Although their military force was contemptible, their spiritual zeal made the Jews the most difficult people to govern in the whole empire. Worshipping their Jealous God with fierce ardour, they could not join in the Cæsar-worship which was the outward sign of loyalty and patriotism throughout the Roman world. Moreover the Semitic question had already begun to vex the soul of Europe. Throughout the East and especially in the trade centres such as Antioch, Alexandria, and Cyrene there were already large communities of Jews who lived on the usual terms of deep-rooted racial animosity with their neighbours. It is only fair to the Roman government to admit that it tried to conciliate its difficult subjects. Though the vanity of Caligula led him to accept the suggestion of erecting a colossal statue of him in the Temple at Jerusalem, yet when the philosopher Philo and his fellow-ambassadors came over to plead against the outrage the emperor good-humouredly remarked that if people refused to worship him it was more their misfortune than their fault. As a rule the Roman procurators who administered Galilee and Judæa were almost too tolerant of Jewish fanaticism. The Jews were exempt from military service: their Sabbaths were respected. A Roman soldier who tore a book of the law was put to death. It was useless to argue with such sects as the Zealots and Assassins. The Anti-Semite spirit broke out into massacres. In Cæsarea, Damascus, and elsewhere the Gentiles slew the Jews; in Alexandria and Cyrene the Jews slaughtered the Gentiles. In Jerusalem the Romans had to face violent discord between the rival factions, and naturally they sided with the more tolerant and moderate Sadducees against the stern Pharisees and the smaller sects of extremists. In A.D. 66 matters came to a crisis. A Roman garrison was attacked and destroyed: the army which came from Syria to avenge them was repulsed with slaughter. This occurred while the Emperor Nero was on one of his theatrical tours in Greece, and in the next year Vespasian was sent with an army of three legions and auxiliaries which increased its numbers to more than 50,000. During the death of Nero and the short reigns of his three successors, Vespasian was gradually subduing Palestine and driving the irreconcilables before him into Jerusalem. Vespasian himself became emperor and it was left to his son Titus to finish the tragedy.

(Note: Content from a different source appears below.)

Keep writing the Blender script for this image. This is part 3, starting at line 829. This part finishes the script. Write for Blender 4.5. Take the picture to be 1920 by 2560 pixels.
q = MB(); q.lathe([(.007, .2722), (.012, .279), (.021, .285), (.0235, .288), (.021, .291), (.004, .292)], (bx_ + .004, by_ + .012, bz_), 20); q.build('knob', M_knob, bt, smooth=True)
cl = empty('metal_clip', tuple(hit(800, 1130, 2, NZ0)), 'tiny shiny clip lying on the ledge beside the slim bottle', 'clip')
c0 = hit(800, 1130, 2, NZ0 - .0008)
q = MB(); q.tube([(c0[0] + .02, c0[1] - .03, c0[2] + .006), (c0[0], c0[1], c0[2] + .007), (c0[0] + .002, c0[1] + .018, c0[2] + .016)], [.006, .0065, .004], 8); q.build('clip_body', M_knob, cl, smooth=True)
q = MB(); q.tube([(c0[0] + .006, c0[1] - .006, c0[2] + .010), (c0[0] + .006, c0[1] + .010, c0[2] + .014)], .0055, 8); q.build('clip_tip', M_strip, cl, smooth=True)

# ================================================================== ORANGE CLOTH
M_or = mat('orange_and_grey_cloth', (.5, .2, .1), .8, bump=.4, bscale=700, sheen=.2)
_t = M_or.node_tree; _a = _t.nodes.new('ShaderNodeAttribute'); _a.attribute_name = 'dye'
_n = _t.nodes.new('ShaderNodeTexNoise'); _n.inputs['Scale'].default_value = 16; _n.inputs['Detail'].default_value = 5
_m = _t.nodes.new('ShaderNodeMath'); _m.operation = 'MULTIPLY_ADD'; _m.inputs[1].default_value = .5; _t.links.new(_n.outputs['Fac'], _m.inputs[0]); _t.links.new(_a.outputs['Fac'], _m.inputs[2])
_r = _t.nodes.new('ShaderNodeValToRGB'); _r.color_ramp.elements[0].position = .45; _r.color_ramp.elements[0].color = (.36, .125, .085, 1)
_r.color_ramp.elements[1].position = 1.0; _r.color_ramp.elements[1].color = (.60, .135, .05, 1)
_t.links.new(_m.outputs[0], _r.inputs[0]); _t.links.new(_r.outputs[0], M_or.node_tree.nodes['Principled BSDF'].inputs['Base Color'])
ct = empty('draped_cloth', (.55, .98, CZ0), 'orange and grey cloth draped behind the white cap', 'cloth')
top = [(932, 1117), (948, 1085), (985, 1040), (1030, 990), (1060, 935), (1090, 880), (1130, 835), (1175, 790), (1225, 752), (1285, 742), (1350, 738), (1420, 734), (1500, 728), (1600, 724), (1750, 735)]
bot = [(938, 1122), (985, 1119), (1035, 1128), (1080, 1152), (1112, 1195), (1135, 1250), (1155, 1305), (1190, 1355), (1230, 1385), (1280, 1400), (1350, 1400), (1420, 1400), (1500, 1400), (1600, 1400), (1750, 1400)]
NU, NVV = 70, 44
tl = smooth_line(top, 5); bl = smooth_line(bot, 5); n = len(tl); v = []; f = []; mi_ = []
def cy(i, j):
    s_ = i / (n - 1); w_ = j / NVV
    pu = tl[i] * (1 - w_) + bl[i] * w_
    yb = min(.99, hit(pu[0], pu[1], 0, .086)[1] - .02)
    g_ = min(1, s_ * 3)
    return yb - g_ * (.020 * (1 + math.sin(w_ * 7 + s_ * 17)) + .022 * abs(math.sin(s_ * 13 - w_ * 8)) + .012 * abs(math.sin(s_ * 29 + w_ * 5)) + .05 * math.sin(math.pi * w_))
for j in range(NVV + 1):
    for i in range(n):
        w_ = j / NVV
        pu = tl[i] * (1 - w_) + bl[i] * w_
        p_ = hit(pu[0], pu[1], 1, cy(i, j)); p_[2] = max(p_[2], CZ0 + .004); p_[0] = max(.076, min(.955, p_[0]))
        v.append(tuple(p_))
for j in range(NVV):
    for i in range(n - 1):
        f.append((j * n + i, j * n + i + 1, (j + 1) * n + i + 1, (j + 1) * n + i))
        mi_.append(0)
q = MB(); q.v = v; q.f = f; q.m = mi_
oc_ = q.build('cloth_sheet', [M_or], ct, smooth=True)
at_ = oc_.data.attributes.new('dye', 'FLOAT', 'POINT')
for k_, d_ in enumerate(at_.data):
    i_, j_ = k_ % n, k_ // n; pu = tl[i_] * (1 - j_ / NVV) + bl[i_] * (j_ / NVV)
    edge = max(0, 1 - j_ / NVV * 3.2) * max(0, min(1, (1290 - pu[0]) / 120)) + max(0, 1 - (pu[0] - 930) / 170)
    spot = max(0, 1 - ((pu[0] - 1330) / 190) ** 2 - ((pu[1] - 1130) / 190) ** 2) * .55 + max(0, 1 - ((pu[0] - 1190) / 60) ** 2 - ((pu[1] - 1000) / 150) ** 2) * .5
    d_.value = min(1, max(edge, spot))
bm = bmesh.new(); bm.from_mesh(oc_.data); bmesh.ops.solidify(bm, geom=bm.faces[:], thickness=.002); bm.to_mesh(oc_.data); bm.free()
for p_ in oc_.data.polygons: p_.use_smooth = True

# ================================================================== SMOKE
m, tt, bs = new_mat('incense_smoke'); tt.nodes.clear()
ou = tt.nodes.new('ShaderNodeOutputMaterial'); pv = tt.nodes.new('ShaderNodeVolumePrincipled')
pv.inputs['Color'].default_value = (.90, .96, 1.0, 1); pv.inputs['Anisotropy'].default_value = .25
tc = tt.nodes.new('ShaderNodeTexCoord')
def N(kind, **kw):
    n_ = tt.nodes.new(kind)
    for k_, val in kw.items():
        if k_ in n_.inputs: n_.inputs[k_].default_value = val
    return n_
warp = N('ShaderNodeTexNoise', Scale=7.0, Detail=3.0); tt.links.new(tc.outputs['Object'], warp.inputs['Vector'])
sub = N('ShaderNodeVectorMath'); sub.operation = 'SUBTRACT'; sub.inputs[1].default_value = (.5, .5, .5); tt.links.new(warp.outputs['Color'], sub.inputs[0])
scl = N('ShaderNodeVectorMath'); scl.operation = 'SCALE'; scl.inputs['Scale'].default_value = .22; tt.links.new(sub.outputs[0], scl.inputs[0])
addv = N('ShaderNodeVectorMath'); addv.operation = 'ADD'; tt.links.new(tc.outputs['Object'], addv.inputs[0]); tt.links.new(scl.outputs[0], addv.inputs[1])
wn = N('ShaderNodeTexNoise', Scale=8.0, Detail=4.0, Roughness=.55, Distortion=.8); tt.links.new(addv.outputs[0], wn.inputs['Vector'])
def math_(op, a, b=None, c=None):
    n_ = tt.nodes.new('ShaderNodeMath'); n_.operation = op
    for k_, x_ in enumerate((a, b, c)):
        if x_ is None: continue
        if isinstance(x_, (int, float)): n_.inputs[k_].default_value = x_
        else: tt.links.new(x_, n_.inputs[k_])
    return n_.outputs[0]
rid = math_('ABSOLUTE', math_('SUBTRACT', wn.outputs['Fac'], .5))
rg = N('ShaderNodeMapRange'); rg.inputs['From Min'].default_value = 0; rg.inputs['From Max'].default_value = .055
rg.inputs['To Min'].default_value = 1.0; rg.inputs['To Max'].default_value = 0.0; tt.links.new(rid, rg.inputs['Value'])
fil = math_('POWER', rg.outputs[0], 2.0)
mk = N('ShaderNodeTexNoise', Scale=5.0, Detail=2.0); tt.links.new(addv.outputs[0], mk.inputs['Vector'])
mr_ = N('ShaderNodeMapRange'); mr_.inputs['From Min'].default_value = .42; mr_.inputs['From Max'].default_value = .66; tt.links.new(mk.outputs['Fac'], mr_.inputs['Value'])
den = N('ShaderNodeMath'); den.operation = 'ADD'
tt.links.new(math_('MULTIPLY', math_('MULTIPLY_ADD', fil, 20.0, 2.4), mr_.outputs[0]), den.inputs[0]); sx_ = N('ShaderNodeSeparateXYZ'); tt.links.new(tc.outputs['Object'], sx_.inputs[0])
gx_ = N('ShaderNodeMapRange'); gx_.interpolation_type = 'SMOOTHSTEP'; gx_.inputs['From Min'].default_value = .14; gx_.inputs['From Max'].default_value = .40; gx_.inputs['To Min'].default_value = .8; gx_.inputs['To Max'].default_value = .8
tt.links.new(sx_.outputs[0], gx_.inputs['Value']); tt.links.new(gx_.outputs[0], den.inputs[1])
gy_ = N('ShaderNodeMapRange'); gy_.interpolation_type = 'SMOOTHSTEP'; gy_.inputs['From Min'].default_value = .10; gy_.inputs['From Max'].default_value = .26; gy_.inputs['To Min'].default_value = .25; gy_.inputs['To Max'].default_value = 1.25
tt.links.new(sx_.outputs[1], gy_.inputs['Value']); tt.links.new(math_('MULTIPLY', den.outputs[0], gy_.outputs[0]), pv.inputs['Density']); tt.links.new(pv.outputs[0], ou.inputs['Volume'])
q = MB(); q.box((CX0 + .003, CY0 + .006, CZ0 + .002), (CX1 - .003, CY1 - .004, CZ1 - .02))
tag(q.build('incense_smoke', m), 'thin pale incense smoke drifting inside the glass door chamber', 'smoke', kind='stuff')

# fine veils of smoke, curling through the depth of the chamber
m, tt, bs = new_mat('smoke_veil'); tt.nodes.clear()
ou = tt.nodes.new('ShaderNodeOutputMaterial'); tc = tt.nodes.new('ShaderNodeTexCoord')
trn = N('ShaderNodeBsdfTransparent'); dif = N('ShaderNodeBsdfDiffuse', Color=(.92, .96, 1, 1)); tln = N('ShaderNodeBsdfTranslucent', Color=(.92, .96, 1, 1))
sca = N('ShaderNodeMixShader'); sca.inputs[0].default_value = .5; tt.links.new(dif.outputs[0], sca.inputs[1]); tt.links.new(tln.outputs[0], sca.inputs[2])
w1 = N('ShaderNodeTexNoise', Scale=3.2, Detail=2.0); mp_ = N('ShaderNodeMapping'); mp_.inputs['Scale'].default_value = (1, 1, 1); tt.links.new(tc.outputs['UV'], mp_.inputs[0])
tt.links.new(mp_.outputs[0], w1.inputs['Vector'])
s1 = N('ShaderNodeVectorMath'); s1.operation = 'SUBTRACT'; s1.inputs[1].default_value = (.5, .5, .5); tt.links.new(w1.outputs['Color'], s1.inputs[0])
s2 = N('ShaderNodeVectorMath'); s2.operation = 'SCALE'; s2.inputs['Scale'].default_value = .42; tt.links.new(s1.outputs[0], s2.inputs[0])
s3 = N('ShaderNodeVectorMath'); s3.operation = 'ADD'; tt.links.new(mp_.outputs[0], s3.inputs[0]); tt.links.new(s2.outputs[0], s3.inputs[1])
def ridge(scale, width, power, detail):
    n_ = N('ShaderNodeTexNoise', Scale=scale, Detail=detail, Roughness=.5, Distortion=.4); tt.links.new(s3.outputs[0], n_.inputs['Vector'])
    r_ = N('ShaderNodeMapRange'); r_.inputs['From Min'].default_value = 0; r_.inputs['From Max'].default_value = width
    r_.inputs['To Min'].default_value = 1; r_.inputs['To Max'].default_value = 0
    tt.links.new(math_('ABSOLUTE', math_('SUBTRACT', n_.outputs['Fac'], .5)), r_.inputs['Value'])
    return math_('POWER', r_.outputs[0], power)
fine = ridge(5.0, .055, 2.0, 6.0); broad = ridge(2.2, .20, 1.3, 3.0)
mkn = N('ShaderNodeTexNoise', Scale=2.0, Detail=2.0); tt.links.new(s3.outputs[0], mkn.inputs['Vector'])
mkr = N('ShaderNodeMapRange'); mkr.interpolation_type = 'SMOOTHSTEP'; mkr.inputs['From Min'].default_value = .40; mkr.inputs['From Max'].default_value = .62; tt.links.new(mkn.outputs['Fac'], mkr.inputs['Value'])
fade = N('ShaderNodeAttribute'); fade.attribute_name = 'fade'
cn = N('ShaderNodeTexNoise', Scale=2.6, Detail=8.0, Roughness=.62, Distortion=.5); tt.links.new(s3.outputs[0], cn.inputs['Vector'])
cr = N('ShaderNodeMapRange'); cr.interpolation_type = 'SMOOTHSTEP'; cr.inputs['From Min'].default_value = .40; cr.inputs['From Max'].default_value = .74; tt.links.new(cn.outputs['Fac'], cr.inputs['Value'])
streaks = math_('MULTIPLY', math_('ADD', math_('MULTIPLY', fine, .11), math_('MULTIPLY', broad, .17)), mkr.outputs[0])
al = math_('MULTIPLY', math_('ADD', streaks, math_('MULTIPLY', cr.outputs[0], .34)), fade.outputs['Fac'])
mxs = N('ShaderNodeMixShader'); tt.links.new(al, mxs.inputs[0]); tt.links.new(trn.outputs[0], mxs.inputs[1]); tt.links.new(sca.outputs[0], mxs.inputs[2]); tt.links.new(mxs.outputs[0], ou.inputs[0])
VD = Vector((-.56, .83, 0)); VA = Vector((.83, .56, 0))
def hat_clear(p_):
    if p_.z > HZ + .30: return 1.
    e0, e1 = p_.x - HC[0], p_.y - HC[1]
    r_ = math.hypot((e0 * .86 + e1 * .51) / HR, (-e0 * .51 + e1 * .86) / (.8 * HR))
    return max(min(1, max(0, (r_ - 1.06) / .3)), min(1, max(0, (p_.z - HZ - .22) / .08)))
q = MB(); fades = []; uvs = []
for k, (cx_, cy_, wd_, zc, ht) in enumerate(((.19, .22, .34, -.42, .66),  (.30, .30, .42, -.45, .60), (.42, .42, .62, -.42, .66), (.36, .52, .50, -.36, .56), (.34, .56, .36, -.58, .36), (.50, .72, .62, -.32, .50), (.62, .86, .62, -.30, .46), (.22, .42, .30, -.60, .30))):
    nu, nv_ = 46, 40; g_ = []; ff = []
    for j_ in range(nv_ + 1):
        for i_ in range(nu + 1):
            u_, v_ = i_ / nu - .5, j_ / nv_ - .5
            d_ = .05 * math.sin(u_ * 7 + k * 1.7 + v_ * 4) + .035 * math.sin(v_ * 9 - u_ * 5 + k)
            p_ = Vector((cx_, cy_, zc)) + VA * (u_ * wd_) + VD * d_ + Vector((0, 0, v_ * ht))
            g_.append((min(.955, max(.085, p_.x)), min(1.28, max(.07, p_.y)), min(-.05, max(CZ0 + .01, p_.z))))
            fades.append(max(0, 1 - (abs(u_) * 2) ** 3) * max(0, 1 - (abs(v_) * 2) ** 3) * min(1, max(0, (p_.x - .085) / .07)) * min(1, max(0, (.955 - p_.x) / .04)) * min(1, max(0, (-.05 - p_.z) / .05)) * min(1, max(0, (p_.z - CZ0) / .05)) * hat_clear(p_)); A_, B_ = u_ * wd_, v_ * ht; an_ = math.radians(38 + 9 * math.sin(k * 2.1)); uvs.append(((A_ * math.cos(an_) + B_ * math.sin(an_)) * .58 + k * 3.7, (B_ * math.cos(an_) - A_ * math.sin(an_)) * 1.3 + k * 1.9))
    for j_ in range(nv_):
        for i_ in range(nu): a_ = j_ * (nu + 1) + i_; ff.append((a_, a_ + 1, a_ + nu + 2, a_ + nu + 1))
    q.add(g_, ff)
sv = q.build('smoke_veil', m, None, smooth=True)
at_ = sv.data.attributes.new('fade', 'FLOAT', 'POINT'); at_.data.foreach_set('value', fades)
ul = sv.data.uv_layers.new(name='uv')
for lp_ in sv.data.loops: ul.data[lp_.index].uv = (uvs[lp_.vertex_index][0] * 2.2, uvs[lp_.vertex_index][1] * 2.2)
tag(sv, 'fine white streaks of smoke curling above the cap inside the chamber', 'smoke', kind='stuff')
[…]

Plate LXXVI. ANTINOUS: VILLA ALBANI RELIEF

The siege of Jerusalem (A.D. 70) was one of the most difficult tasks which the Romans ever had to face. In addition to its natural strength there were six lines of fortification to be overcome one by one, and each was defended with all the grim tenacity of which the Semite race is capable when it is on the defensive. Five months the great siege lasted, and at the end Jerusalem was a heap of ruins. Some of the temple treasures were saved for the Roman triumph, and the Arch of Titus still shows us the famous seven-branched golden candlestick being carried up to the temple of Capitoline Jove.[66] It is said that one million Jews perished in the siege and 100,000 more were sold into slavery. Jerusalem became merely the camp of the Tenth Legion. All Judæa became one province, and the scattered Jews were only allowed to keep their privileges on condition of registering their names and paying a fee of two denarii every year for their licence.